Bankwest is working towards delivering unconditional approval within 24 hours for straightforward deals, underpinned by continued investment in the Broker Portal and dedicated support teams.
But Rakhit is clear that digital efficiency and human support are not competing priorities; they are complementary ones. "While we are utilising digital solutions to make simple work faster, people remain essential for time-sensitive or complex situations," he says. "Brokers can access that support when needed."
Bankwest is also trialling broker notifications when a discharge request is received, "creating an opportunity for brokers to reconnect with their customers".
Looking forward
Rakhit expects to see greater demand for broker guidance if the Reserve Bank of Australia (RBA) decides to move rates higher as 2026 progresses. "Any period of uncertainty tends to drive demand for advice, which presents an opportunity for brokers," he says.

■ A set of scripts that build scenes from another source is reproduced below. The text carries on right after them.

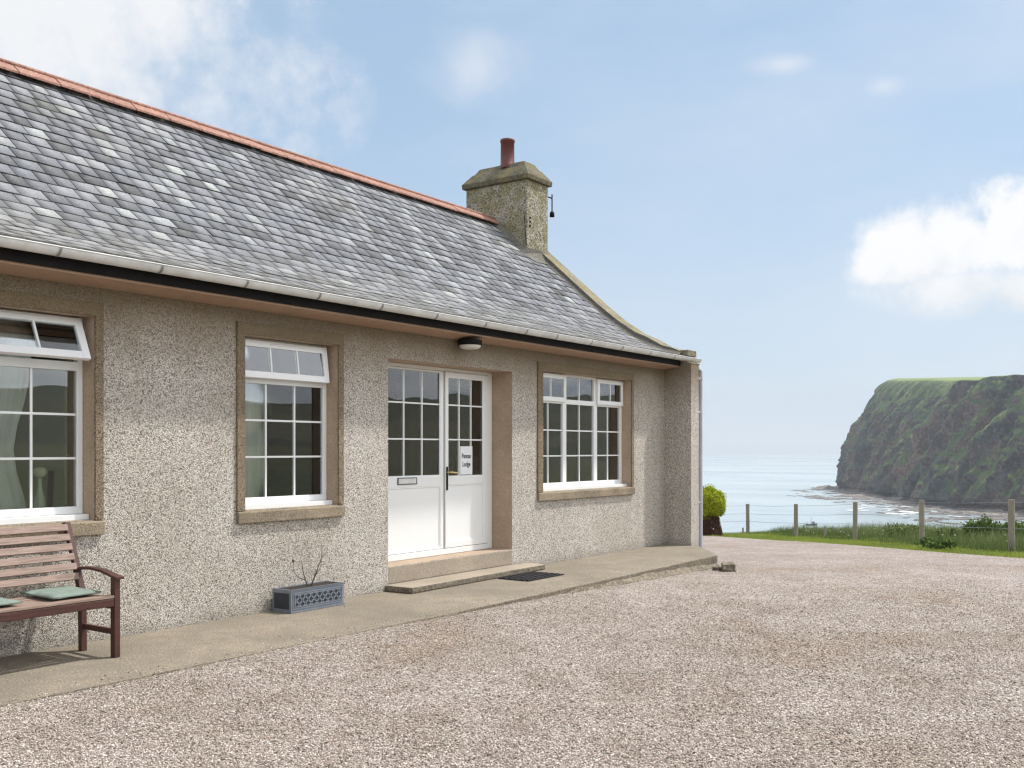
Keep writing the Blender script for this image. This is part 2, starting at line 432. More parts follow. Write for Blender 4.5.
# --- headland with cliff
def build_cliff():
    t=NT('cliff_rock'); p=t.pos(); N=t.n('NewGeometry').outputs['Normal']
    nz=t.n('SeparateXYZ',{0:N}).outputs[2]; z=t.n('SeparateXYZ',{0:p}).outputs[2]
    a=t.noise(.018,6,.65,p); b=t.noise(.09,6,.65,t.scalevec(p,(1,1,.6))); st=t.noise(.05,6,.7,t.scalevec(p,(1,1,.45)),.4)
    rock=t.mix(t.ramp(a,[(.45,0.0),(.62,1.0)]),(.048,.052,.06),(.115,.082,.075))
    hf=t.noise(.35,5,.75,p); rock=t.mix(1,rock,t.ramp(st,[(.3,.55),(.7,1.5)]),'MULTIPLY'); rock=t.mix(1,rock,t.ramp(hf,[(.35,.45),(.65,1.8)]),'MULTIPLY')
    pale=t.ramp(t.noise(.028,6,.7,p),[(.60,0.0),(.68,.8)]); rock=t.mix(pale,rock,(.19,.165,.12))
    grass=t.ramp(b,[(.3,(.026,.046,.026)),(.48,(.05,.08,.036)),(.60,(.10,.13,.052)),(.68,(.25,.26,.12))])
    gm=t.math('ADD',nz,t.math('ADD',t.math('MULTIPLY',b,.5),t.math('MULTIPLY',a,.55)))
    gm=t.math('ADD',gm,t.math('MULTIPLY',t.math('SUBTRACT',hf,.5),.9)); gf=t.ramp(gm,[(.70,0.0),(.96,1.0)])
    low=t.ramp(t.math('MULTIPLY',t.math('ADD',z,50),.02),[(.12,0.0),(.30,1.0)])
    gf=t.math('MULTIPLY',gf,low)
    grass=t.mix(1,grass,t.ramp(hf,[(.35,.65),(.65,1.45)]),'MULTIPLY')
    c=t.mix(gf,rock,grass)
    top=t.math('MULTIPLY',t.ramp(nz,[(.86,0.0),(.95,1.0)]),t.ramp(t.math('MULTIPLY',z,.01),[(.45,0.0),(.6,1.0)]))
    c=t.mix(top,c,t.ramp(a,[(.35,(.15,.21,.06)),(.65,(.20,.25,.09))]))
    t.prin(c,.95,t.bump(t.math('ADD',st,b),2.5,.8))
    # shoreline control points (lateral, ahead), inland direction and rim height (m above datum)
    cp=np.array([(330,430),(372,560),(405,690),(410,800),(392,900),(382,975),(408,1060),(414,1180),(420,1270),(431,1335),(470,1385),(560,1430),(700,1500),(900,1700)],float)
    rim=np.array([50,50,54,59,69,69,60,67,76,80,80,80,80,80],float)
    seg=np.r_[0,np.cumsum(np.hypot(*np.diff(cp,axis=0).T))]
    ns=760; s=np.linspace(0,seg[-1],ns)
    # denser samples over the visible stretch
    cx=np.interp(s,seg,cp[:,0]); ct=np.interp(s,seg,cp[:,1])
    ker=np.hanning(31); ker/=ker.sum()
    sm=lambda q: np.convolve(np.pad(q,15,'edge'),ker,'valid')
    cx,ct=sm(cx),sm(ct); rz=sm(np.interp(s,seg,rim))
    dx,dt=np.gradient(cx),np.gradient(ct); L=np.hypot(dx,dt); nx,nt=dt/L,-dx/L      # inland = to the right of travel
    ker2=np.hanning(61); ker2/=ker2.sum(); sm2=lambda q: np.convolve(np.pad(q,30,'edge'),ker2,'valid')
    nx,nt=sm2(nx),sm2(nt); L=np.hypot(nx,nt); nx/=L; nt/=L
    prof=[(-6,-54),(0,-50),(7,-46)]+[(None,q) for q in np.linspace(0,1,100)[1:]]
    V=[]
    S=s
    for k,(ins,q) in enumerate(prof):
        if ins is not None:
            d=np.full(ns,float(ins)); z=np.full(ns,float(q)); amp=.25
        else:
            z=-46+(rz+46)*q
            # steep foot, ledge, steep upper wall that rolls over
            d=7+46*q+4*q**3
            w=fbm(S/90+2,S*0+q*.7,3,71); 
            d=d+16*w*q*(1-q)*2
            amp=1
        rid=1-np.abs(2*fbm(S/75+z/85,z/260,4,61)-1)
        rid2=1-np.abs(2*fbm(S/24+z/60,z/120,4,63)-1)
        led=np.abs(((z/17+1.2*fbm(S/140,z*0,2,67))%1)-.5)
        nn=fbm(S/11,z/8,4,65)
        qq=max(0,1-(abs((q if ins is None else 0)-.45)/.62)**2)
        disp=amp*(-30*(rid-.62)*(.35+qq) - 20*(rid2-.6)*(.3+qq) + 2.5*(led-.25)*qq + 9*(nn-.5) + 8*(fbm(S/8+z/30,z/22,4,69)-.5)*(.4+qq))
        zz=z+(0 if ins is not None else 0)
        if ins is None: zz=zz+3.5*(fbm(S/14,S*0+q*9,4,91)-.5)*q+ (6*(fbm(S/60,S*0,3,93)-.5))*q**4
        D=d+disp; V.append(np.stack([cx+nx*D,ct+nt*D,zz],-1))
    base=V[-1]
    sx=np.interp(s,[0,seg[-1]],[900,1250]); st_=np.interp(s,[0,seg[-1]],[420,1650])
    near=sstep(925,985,ct)
    Ld=np.hypot(sx-base[:,0],st_-base[:,1])
    for dist,up in ((4,4),(9,8),(16,11.5),(28,15),(44,17),(70,18),(110,18.5),(160,19),(240,17),(380,13)):
        wv=np.minimum(dist/Ld,.97); gl=np.maximum(rz+6,np.minimum(.0705*ct+6.5,100))
        k=min(1,dist/20)
        zz=base[:,2]*(1-k**.7)+(gl-5)*k**.7+1.2*(fbm(s/50,s*0+dist/30,3,95)-.5)*k
        V.append(np.stack([base[:,0]*(1-wv)+sx*wv,base[:,1]*(1-wv)+st_*wv,zz],-1))
    V=np.array(V); m=len(V)
    P=V.reshape(-1,3); v=np.stack([CA*P[:,1]+SA*P[:,0],CAMY+SA*P[:,1]-CA*P[:,0],P[:,2]],-1)
    i=np.arange(m-1)[:,None]; j=np.arange(ns-1)[None,:]
    f=np.stack([i*ns+j,i*ns+j+1,(i+1)*ns+j+1,(i+1)*ns+j],-1).reshape(-1,4)[:, ::-1]
    o=npmesh('headland',v,f,t.m,smooth=False); tag(o,kind='structure')
    # rock platform at the foot
    t2=NT('shore_rock'); p=t2.pos(); a=t2.noise(.12,6,.7,p); b=t2.noise(.6,5,.7,p)
    z=t2.n('SeparateXYZ',{0:p}).outputs[2]
    c=t2.ramp(a,[(.3,(.04,.038,.04)),(.5,(.15,.13,.118)),(.7,(.30,.265,.235))])
    c=t2.mix(1,c,t2.ramp(b,[(.38,.35),(.62,1.9)]),'MULTIPLY')
    wet=t2.ramp(t2.math('ADD',z,50),[(.12,1.0),(.4,0.0)]); c=t2.mix(wet,c,(.03,.03,.032))
    t2.prin(c,.8,t2.bump(b,.6))
    ns2,mw=620,150
    s2=np.linspace(0,1,ns2); Tt=470+ (1400-470)*s2
    edge=np.interp(Tt,[470,640,690,760,840,940,1040,1130,1200,1290,1330,1400],[250,300,318,318,322,336,330,335,352,372,400,425])
    back=np.interp(Tt,cp[:10,1],cp[:10,0])+35
    q=np.linspace(-.25,1,mw)[None,:]
    XX=edge[:,None]+(back-edge)[:,None]*q; TT=np.repeat(Tt[:,None],mw,1)
    h=SEA-.55+1.4*np.clip(q*1.6,-.6,1)+3.2*(fbm(XX/30,TT/34,3,101)-.5)+2.2*(fbm(XX/6,TT/9,4,103)-.45)
    h=h+1.2*sstep(.55,1,q)*np.ones_like(h)
    for (px,py,w_,d_,a_) in ((800,490.5,9,10,1.9),(806,494.5,8,7,1.7),(813,490,8,9,2.2),(822,488.5,10,12,3.0),(828,489,10,14,3.5),(811,498,10,5,1.5),(818,497,7,5,1.5),(838,503,9,5,1.3),(846,506,9,5,1.3),(826,499,9,5,1.3)):
        tt=-51.5/((450-py)/1000); xc=(px-512)/1000*tt
        h=h+a_*np.exp(-((XX-xc)/w_)**2-((TT-tt)/(d_*2.5))**2)*.55*(.3+1.2*fbm(XX/3,TT/5,3,107))
    v=np.stack([CA*TT+SA*XX,CAMY+SA*TT-CA*XX,h],-1).reshape(-1,3)
    i=np.arange(ns2-1)[:,None]; j=np.arange(mw-1)[None,:]
    f=np.stack([i*mw+j,i*mw+j+1,(i+1)*mw+j+1,(i+1)*mw+j],-1).reshape(-1,4)[:, ::-1]
    o=npmesh('rocky_shore',v,f,t2.m); tag(o,kind='structure')
    # surf and shallow sheen lying on the water between the skerries
    t3=NT('sea_foam'); t3.prin((.62,.65,.66),.7)
    mb=MB()
    rf=random.Random(12)
    for kk in range(90):
        px=rf.choice([rf.gauss(900,16),rf.gauss(872,14),rf.uniform(850,1010)]); py=509+ (px-900)*.085+rf.gauss(2.5,3.2)
        if kk%3==0: px=rf.gauss(905,13); py=rf.gauss(513,1.2)
        v_=(450-py)/1000; tt=(SEA-1.5)/v_; xc=(px-512)/1000*tt; w=abs(rf.gauss(2.2,1.6))+.5; d=w*rf.uniform(.8,1.6)
        pts=[]
        for k in range(14):
            a=2*math.pi*k/14; rr=1+.7*(mnoise.noise(Vector((math.cos(a)*1.7,math.sin(a)*1.7,kk*.7))))
            pts.append(W(xc+w*rr*math.cos(a),tt+d*rr*math.sin(a),SEA+.10+kk*.004))
        mb.add(pts,[tuple(range(14))[::-1]])
    tag(mb.build('sea_foam',t3.m),'white surf breaking on the rocky shore',None,None,'stuff')
build_cliff()

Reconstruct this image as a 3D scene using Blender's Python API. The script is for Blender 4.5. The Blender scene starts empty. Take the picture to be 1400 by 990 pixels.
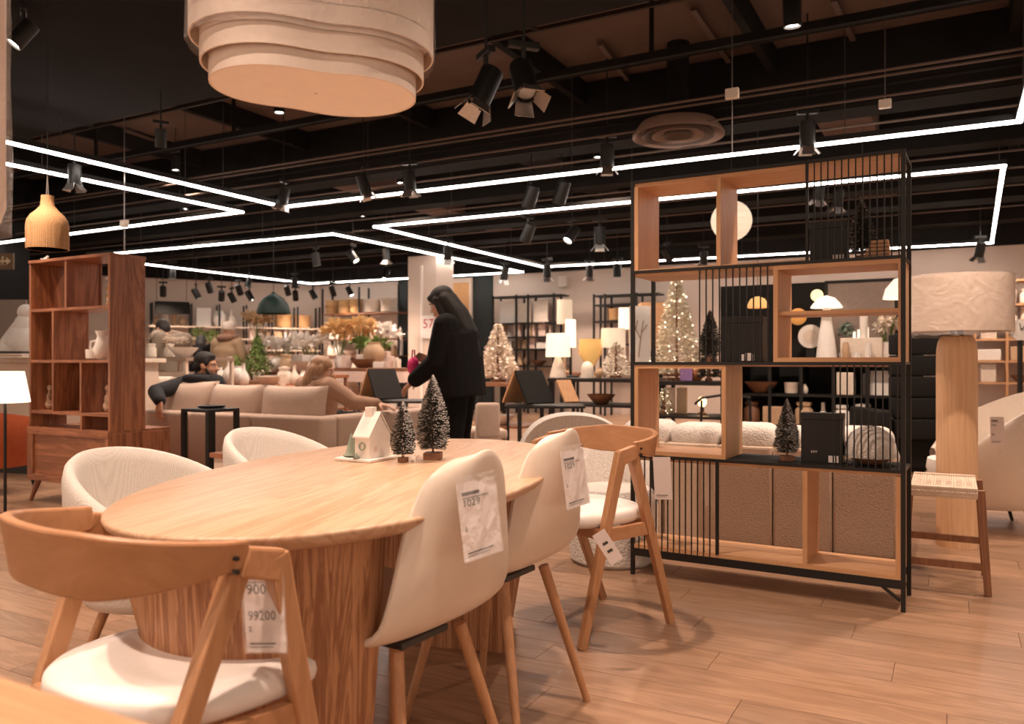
import bpy, bmesh, math, random
from mathutils import Vector, Matrix, Euler
random.seed(11)
S = bpy.context.scene
C = S.collection
PI = math.pi
R = math.radians
# ---------------------------------------------------------------- camera
TH = R(28.5)                      # the shop's grid is turned 28.5 degrees against the view
FPX, CX, CY, EYE = 1110.0, 700.0, 495.0, 1.05
cam = bpy.data.cameras.new('camera')
cam.sensor_width = 36.0
cam.lens = FPX / 1400 * 36
cam.clip_start = 0.05
cam.clip_end = 200
cam.dof.use_dof = True
cam.dof.focus_distance = 2.9
cam.dof.aperture_fstop = 3.6
co = bpy.data.objects.new('camera', cam)
co.location = (0, 0, EYE)
co.rotation_euler = (PI / 2, 0, TH)
C.objects.link(co)
S.camera = co
# ---------------------------------------------------------------- world, exposure
wd = bpy.data.worlds.new('world')
S.world = wd
wd.use_nodes = True
wd.node_tree.nodes['Background'].inputs[0].default_value = (1.0, 0.72, 0.54, 1)
wd.node_tree.nodes['Background'].inputs[1].default_value = 0.42
S.view_settings.view_transform = 'Standard'
S.view_settings.look = 'None'
S.view_settings.exposure = 1.38
S.view_settings.gamma = 1.0
WARM = (1.0, 0.745, 0.585)
SPOT_W = 46.0                     # one track spotlight
LED_E = 9.0                       # LED line diffuser strength

# ---------------------------------------------------------------- measuring helpers
ST, CT = math.sin(TH), math.cos(TH)
def W(px, py, d):
    X = (px - CX) / FPX * d
    return Vector((CT * X - ST * d, ST * X + CT * d, EYE + (CY - py) / FPX * d))
def P(px, d, z):
    v = W(px, CY, d); v.z = z
    return v
def G(px, py, z=0.0):
    return W(px, py, (EYE - z) * FPX / (py - CY))
def DY(px, y):                    # depth where the ray of column px meets the plane y
    return y / (CT + ST * (px - CX) / FPX)
def ZP(py, d):
    return EYE + (CY - py) / FPX * d

# ---------------------------------------------------------------- mesh helper
class MB:
    def __init__(s): s.v = []; s.f = []
    def add(s, vs, fs, M=None):
        n = len(s.v)
        s.v += [tuple(M @ Vector(a)) for a in vs] if M else [tuple(a) for a in vs]
        s.f += [tuple(n + i for i in f) for f in fs]
        return s
    def box(s, c, d, rz=0, rx=0, ry=0):
        M = Matrix.Translation(c) @ Euler((rx, ry, rz)).to_matrix().to_4x4()
        x, y, z = d[0] / 2, d[1] / 2, d[2] / 2
        return s.add([(-x,-y,-z),(x,-y,-z),(x,y,-z),(-x,y,-z),(-x,-y,z),(x,-y,z),(x,y,z),(-x,y,z)],
              [(0,3,2,1),(4,5,6,7),(0,1,5,4),(1,2,6,5),(2,3,7,6),(3,0,4,7)], M)
    def b(s, x0, x1, y0, y1, z0, z1):
        return s.box(((x0+x1)/2, (y0+y1)/2, (z0+z1)/2), (abs(x1-x0), abs(y1-y0), abs(z1-z0)))
    def bar(s, p0, p1, w, h=None, w1=None, h1=None):
        p0, p1 = Vector(p0), Vector(p1); h = h or w; w1 = w1 or w; h1 = h1 or h
        d = (p1 - p0).normalized()
        u = Vector((0, 0, 1)) if abs(d.z) < .8 else Vector((0, 1, 0))
        a = d.cross(u).normalized(); c = a.cross(d).normalized()
        vs = [p0 + a*i*w/2 + c*j*h/2 for i, j in ((-1,-1),(1,-1),(1,1),(-1,1))] + [p1 + a*i*w1/2 + c*j*h1/2 for i, j in ((-1,-1),(1,-1),(1,1),(-1,1))]
        return s.add(vs, [(0,1,2,3),(7,6,5,4),(0,4,5,1),(1,5,6,2),(2,6,7,3),(3,7,4,0)])
    def tube(s, pts, rad, n=10, cap=True, closed=False):
        pts = [Vector(p) for p in pts]; m = len(pts)
        rr = rad if isinstance(rad, (list, tuple)) else [rad] * m
        vs = []; fs = []; prev = None
        for i, p in enumerate(pts):
            a = pts[(i - 1) % m] if (closed or i > 0) else p
            c = pts[(i + 1) % m] if (closed or i < m - 1) else p
            d = (c - a).normalized()
            if prev is None:
                u = Vector((0, 0, 1)) if abs(d.z) < .9 else Vector((0, 1, 0))
                x = d.cross(u).normalized()
            else:
                x = (prev - d * prev.dot(d)).normalized()
            prev = x; y = d.cross(x)
            r = rr[i]; rx, ry = r if isinstance(r, (tuple, list)) else (r, r)
            for k in range(n):
                t = 2 * PI * k / n
                vs.append(p + x * rx * math.cos(t) + y * ry * math.sin(t))
        for i in range(m if closed else m - 1):
            j = (i + 1) % m
            for k in range(n):
                l = (k + 1) % n
                fs.append((i*n+k, i*n+l, j*n+l, j*n+k))
        if cap and not closed:
            fs.append(tuple(range(n))[::-1]); fs.append(tuple((m-1)*n+k for k in range(n)))
        return s.add(vs, fs)
    def cyl(s, p0, p1, r0, r1=None, n=14, cap=True):
        return s.tube([p0, p1], [r0, r0 if r1 is None else r1], n, cap)
    def lathe(s, prof, n=20, c=(0,0,0), sx=1, sy=1):
        vs = []; fs = []; m = len(prof)
        for r, z in prof:
            for k in range(n):
                t = 2 * PI * k / n
                vs.append((c[0] + sx*r*math.cos(t), c[1] + sy*r*math.sin(t), c[2] + z))
        for i in range(m - 1):
            for k in range(n):
                l = (k + 1) % n
                fs.append((i*n+k, i*n+l, (i+1)*n+l, (i+1)*n+k))
        if prof[0][0] > 1e-4: fs.append(tuple(range(n))[::-1])
        if prof[-1][0] > 1e-4: fs.append(tuple((m-1)*n+k for k in range(n)))
        return s.add(vs, fs)
    def prism(s, o, z0, z1):
        n = len(o)
        vs = [(x, y, z0) for x, y in o] + [(x, y, z1) for x, y in o]
        return s.add(vs, [tuple(range(n))[::-1], tuple(range(n, 2*n))] + [(i, (i+1) % n, n+(i+1) % n, n+i) for i in range(n)])
    def ell(s, c, r, n=12, M=None):
        r = r if isinstance(r, (tuple, list)) else (r, r, r)
        m = max(6, n // 2 + 2); vs = []; fs = []
        for i in range(m + 1):
            a = PI * i / m
            for k in range(n):
                t = 2 * PI * k / n
                vs.append((c[0] + r[0]*math.sin(a)*math.cos(t), c[1] + r[1]*math.sin(a)*math.sin(t), c[2] - r[2]*math.cos(a)))
        for i in range(m):
            for k in range(n):
                l = (k + 1) % n
                fs.append((i*n+k, i*n+l, (i+1)*n+l, (i+1)*n+k))
        return s.add(vs, fs, M)
    def sheet(s, rows, closed=False):
        n = len(rows[0]); fs = []
        for i in range(len(rows) - 1):
            for k in range(n if closed else n - 1):
                l = (k + 1) % n
                fs.append((i*n+k, i*n+l, (i+1)*n+l, (i+1)*n+k))
        return s.add([p for r in rows for p in r], fs)
    def mesh(s, name, mat, smooth=False, bevel=0, seg=2, solid=0, sub=0, ang=38):
        bm = bmesh.new()
        vv = [bm.verts.new(a) for a in s.v]
        for f in s.f:
            try: bm.faces.new([vv[i] for i in f])
            except ValueError: pass
        bmesh.ops.remove_doubles(bm, verts=bm.verts, dist=1e-5)
        bmesh.ops.dissolve_degenerate(bm, edges=bm.edges, dist=1e-6)
        bmesh.ops.recalc_face_normals(bm, faces=bm.faces)
        if solid:
            r = bmesh.ops.solidify(bm, geom=bm.faces[:], thickness=solid)
            bmesh.ops.recalc_face_normals(bm, faces=bm.faces)
        if bevel:
            es = [e for e in bm.edges if len(e.link_faces) == 2 and e.calc_face_angle(0) > R(30)]
            bmesh.ops.bevel(bm, geom=es, offset=bevel, segments=seg, profile=.5, affect='EDGES', clamp_overlap=True)
        if bevel and seg <= 2 and not smooth: ang = 20
        if smooth or bevel:
            for f in bm.faces: f.smooth = True
            for e in bm.edges:
                if len(e.link_faces) == 2 and e.calc_face_angle(0) > R(ang): e.smooth = False
        me = bpy.data.meshes.new(name)
        bm.to_mesh(me); bm.free()
        if mat: me.materials.append(mat)
        return me
    def build(s, name, mat, parent=None, **k):
        sub = k.pop('sub', 0)
        o = bpy.data.objects.new(name, s.mesh(name, mat, **k))
        C.objects.link(o)
        if parent: o.parent = parent
        if sub:
            m = o.modifiers.new('sub', 'SUBSURF'); m.levels = sub; m.render_levels = sub
        return o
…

Since rate changes tend to introduce an increased focus on existing lending arrangements, brokers will be fundamental in letting customers understand what their options are. "We would expect a continued demand for refinancing and retention conversations," says Rakhit.
In the meantime, Harris is making sure her clients don't panic.
"As brokers, our role is to explain what has changed, what has not changed, what the lender is currently doing and what the client needs to consider next," she says. "This is where good brokers are incredibly valuable. We are not here just to lodge loans; we are here to help clients make calm, informed decisions in a market that feels uncertain."